### What is required
Begin the copy with the line that contains "Build this scene" and end it with the line that contains "from mathutils import Matrix, Vector". Print these lines exactly and omit all pictures.
****************************************
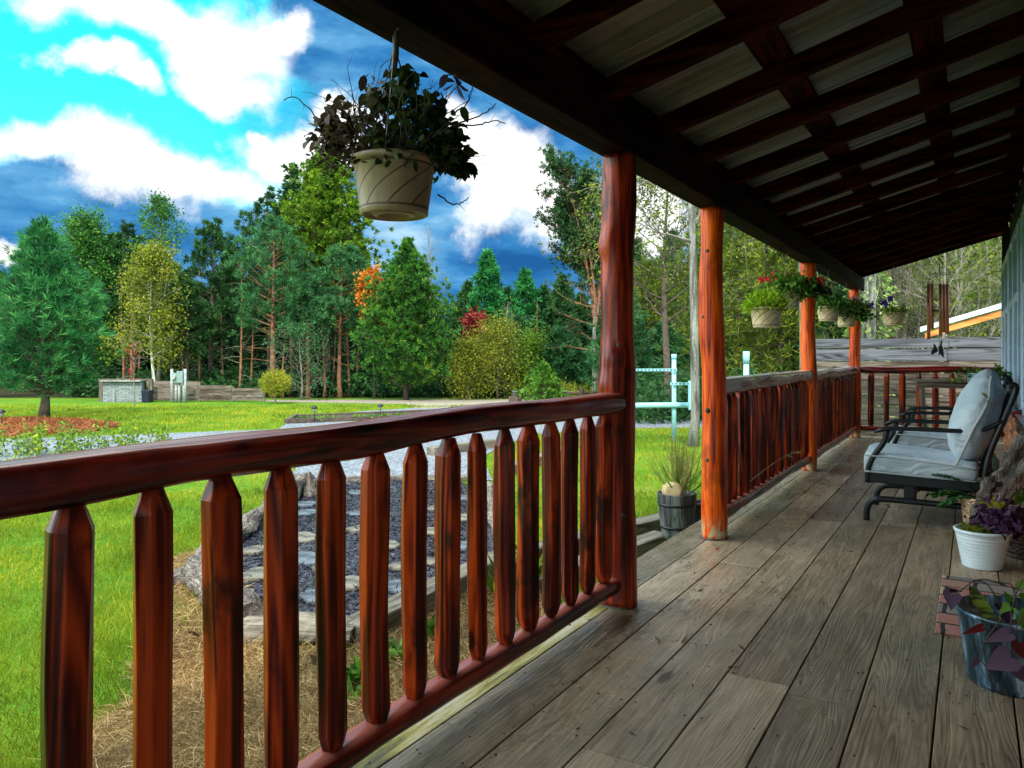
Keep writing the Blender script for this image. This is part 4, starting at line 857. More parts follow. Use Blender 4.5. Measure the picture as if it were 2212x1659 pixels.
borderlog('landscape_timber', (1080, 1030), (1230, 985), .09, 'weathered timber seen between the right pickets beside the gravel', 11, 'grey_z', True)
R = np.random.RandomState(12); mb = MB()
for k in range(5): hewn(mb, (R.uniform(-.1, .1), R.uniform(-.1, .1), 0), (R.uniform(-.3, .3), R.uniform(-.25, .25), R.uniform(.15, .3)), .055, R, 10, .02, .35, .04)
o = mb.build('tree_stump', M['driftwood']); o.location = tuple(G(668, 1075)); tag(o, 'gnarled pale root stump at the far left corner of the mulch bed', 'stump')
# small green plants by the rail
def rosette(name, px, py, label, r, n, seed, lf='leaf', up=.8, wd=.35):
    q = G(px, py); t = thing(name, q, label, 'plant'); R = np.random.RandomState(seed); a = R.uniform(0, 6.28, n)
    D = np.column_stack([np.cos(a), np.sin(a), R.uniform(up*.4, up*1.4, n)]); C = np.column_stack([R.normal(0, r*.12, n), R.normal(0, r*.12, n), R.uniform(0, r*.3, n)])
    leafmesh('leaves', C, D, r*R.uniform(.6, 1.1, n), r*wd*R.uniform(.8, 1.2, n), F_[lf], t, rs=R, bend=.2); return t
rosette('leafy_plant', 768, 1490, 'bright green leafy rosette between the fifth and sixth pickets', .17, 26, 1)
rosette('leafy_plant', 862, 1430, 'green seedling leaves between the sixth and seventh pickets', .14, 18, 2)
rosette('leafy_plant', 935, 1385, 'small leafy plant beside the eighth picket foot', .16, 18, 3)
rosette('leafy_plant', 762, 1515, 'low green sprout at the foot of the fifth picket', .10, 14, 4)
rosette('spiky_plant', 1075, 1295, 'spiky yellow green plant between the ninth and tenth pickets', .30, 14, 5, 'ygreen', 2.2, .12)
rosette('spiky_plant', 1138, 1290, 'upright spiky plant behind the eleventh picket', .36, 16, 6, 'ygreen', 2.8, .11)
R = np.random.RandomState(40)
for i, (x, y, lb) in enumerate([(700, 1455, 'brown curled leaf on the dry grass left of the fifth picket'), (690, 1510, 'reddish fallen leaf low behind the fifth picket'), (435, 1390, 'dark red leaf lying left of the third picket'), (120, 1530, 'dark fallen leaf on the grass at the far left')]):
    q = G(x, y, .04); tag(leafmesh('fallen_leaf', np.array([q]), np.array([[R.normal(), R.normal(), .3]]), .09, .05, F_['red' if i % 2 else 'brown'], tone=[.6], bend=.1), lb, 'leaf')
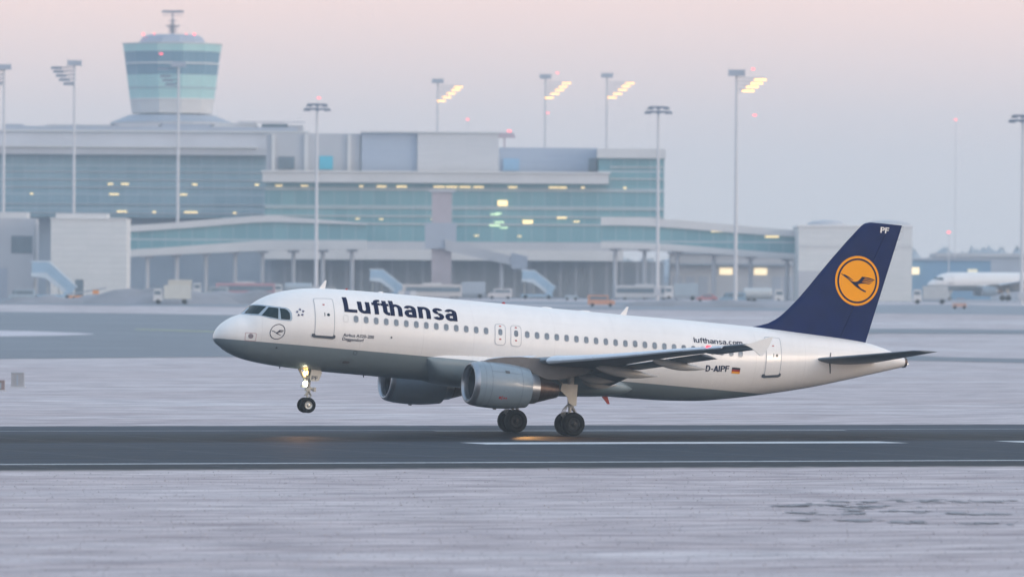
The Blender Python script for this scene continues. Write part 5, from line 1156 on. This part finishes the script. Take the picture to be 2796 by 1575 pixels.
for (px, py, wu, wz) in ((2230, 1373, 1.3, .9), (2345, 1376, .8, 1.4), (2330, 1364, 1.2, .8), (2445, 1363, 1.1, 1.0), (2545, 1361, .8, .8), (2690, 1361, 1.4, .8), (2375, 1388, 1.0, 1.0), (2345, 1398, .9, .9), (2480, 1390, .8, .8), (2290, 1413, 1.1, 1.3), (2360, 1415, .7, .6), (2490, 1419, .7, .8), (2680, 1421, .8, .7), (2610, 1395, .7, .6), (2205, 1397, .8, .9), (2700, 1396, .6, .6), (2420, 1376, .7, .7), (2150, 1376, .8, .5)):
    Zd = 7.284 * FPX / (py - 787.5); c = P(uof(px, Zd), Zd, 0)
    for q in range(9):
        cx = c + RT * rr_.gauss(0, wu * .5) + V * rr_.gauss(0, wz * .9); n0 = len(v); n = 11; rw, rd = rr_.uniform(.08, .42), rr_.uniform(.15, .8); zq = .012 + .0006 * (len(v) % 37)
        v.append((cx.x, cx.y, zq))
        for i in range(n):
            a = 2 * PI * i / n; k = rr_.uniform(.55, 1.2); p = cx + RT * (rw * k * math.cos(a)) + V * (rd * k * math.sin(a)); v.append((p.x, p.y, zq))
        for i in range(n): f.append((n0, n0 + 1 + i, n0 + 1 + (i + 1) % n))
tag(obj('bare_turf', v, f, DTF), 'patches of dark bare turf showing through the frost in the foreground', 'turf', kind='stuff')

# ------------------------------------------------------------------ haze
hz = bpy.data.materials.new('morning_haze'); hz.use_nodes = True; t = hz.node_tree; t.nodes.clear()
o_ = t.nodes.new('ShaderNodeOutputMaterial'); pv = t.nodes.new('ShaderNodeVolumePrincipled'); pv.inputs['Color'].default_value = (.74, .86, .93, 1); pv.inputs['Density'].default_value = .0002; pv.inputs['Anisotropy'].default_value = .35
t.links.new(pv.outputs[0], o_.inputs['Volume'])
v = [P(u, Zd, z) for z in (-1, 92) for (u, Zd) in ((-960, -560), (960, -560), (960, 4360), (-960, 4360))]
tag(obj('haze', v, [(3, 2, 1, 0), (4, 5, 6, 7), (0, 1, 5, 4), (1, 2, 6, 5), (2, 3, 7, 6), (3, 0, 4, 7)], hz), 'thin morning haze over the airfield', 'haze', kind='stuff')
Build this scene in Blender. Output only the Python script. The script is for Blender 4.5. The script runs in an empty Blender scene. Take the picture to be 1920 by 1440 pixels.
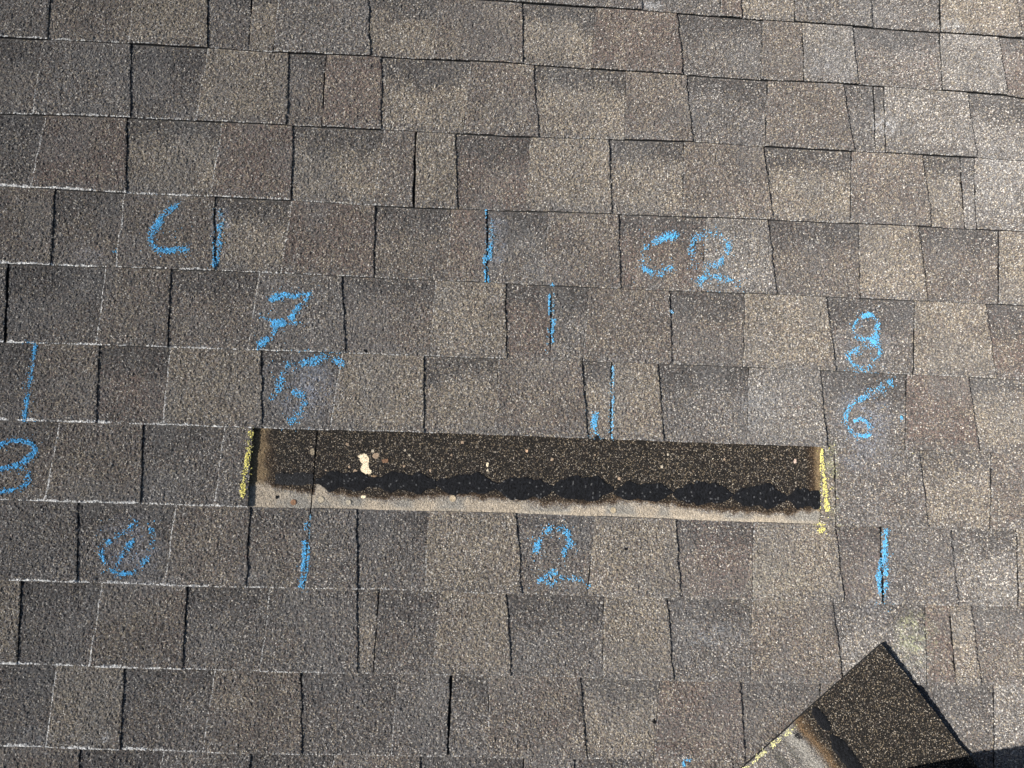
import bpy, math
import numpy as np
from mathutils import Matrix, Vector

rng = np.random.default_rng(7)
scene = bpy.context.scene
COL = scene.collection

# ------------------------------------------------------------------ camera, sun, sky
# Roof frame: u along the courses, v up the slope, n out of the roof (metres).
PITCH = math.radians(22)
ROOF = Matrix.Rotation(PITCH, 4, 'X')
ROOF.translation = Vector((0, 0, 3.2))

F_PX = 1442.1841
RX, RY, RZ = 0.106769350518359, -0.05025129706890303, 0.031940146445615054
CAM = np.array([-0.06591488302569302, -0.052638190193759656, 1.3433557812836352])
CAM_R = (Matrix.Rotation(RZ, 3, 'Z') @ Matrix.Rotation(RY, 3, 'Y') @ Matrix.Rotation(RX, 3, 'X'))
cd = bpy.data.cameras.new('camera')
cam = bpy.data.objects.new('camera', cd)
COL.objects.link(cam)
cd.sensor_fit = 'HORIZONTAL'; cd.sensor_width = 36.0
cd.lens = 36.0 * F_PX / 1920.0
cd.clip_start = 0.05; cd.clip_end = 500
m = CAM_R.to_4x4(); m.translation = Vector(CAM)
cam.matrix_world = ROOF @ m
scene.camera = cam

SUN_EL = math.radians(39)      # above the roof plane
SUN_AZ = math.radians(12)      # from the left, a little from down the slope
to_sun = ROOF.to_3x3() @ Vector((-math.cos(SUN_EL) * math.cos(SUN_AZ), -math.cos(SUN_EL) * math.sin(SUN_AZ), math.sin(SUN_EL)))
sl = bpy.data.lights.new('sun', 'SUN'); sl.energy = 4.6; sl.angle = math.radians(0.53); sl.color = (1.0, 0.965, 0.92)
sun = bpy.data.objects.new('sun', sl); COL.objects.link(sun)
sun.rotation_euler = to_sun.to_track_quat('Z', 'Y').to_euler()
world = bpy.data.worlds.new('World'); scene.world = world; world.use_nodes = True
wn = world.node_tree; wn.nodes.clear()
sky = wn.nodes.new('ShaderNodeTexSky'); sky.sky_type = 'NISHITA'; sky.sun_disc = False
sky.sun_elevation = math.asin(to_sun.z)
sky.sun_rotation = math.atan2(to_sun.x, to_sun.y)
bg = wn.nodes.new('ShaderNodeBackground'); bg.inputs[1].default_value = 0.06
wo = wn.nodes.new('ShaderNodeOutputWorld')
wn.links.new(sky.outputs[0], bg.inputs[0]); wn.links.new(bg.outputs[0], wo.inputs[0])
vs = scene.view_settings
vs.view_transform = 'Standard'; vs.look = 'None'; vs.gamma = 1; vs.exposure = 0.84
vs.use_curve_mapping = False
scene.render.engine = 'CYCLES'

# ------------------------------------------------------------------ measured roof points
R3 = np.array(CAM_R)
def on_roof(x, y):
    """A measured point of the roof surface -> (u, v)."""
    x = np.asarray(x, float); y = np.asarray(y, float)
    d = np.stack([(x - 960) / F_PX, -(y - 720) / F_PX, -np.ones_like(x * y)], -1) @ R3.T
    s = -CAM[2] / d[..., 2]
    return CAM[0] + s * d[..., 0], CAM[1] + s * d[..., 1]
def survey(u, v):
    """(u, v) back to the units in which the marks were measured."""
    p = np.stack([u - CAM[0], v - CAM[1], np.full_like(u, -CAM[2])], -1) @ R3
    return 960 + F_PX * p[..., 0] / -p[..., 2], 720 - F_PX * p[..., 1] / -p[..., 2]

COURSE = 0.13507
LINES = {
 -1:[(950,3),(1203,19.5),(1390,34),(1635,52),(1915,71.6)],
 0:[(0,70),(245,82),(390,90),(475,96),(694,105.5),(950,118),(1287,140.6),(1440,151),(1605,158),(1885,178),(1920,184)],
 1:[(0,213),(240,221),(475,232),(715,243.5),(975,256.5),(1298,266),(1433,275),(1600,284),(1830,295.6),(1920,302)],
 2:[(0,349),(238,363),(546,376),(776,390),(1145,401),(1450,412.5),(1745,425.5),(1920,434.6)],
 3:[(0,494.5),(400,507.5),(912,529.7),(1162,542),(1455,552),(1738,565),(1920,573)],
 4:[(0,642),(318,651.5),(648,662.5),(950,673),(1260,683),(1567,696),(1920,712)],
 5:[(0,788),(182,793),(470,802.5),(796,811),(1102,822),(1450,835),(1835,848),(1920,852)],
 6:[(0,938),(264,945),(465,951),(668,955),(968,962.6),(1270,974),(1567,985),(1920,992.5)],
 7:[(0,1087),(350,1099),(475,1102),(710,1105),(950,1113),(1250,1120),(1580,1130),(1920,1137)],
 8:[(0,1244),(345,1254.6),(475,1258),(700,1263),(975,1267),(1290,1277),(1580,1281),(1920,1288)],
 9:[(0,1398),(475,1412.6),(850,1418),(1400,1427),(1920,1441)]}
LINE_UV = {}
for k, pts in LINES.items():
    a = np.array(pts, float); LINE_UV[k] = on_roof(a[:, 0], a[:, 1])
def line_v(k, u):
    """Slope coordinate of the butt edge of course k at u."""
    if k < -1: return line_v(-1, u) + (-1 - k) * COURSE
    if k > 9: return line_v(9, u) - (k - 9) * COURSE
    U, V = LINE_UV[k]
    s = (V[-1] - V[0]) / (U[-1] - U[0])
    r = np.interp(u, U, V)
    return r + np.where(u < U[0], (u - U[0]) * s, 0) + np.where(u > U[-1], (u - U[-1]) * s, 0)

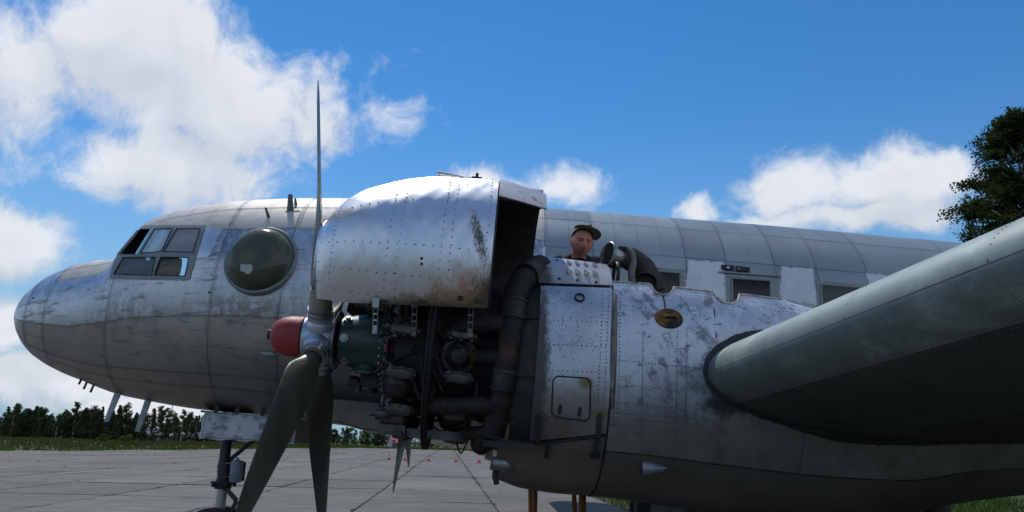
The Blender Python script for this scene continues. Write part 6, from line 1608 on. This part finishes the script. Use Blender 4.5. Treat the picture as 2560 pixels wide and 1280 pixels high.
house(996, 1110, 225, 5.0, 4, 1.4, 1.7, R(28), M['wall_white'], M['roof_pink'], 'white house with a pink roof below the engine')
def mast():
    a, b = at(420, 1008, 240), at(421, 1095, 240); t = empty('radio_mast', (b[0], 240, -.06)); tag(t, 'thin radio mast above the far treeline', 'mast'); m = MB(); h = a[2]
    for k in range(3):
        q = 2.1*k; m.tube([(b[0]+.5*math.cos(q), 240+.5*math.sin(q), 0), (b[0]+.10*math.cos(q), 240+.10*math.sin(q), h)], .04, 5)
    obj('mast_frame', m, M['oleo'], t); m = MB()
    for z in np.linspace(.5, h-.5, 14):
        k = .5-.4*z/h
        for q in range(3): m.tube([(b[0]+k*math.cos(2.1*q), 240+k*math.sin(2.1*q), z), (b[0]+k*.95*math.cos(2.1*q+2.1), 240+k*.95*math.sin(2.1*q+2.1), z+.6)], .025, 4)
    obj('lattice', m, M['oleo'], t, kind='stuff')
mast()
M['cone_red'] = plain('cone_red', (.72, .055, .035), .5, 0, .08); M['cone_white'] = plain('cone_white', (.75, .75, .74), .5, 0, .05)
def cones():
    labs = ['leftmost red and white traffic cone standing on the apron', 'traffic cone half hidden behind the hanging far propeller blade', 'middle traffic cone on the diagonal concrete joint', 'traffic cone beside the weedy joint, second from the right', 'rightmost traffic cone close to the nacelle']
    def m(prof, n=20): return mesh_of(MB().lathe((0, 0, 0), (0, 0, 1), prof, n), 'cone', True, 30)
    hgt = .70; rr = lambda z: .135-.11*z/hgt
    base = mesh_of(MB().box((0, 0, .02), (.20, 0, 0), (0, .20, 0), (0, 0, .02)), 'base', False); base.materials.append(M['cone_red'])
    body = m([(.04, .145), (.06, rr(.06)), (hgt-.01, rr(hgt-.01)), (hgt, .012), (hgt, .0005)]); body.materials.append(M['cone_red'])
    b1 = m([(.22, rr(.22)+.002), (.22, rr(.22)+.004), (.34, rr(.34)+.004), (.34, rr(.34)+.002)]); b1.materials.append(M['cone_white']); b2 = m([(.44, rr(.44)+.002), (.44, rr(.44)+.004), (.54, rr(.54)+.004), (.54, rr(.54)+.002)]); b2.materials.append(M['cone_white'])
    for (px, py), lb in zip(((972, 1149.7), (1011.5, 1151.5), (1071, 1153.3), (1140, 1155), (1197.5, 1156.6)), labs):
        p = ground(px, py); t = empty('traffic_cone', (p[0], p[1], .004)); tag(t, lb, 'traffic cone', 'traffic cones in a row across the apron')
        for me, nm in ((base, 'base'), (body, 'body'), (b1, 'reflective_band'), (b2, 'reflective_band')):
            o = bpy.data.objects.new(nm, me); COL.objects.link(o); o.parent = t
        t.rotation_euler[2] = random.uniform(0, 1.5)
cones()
****************************************
### Solved exercise
Build this scene in Blender. Output only the Python script. The script is for Blender 4.5. The script runs in an empty Blender scene. Take the picture to be 1920 by 1440 pixels.
import bpy, math
import numpy as np
from mathutils import Matrix, Vector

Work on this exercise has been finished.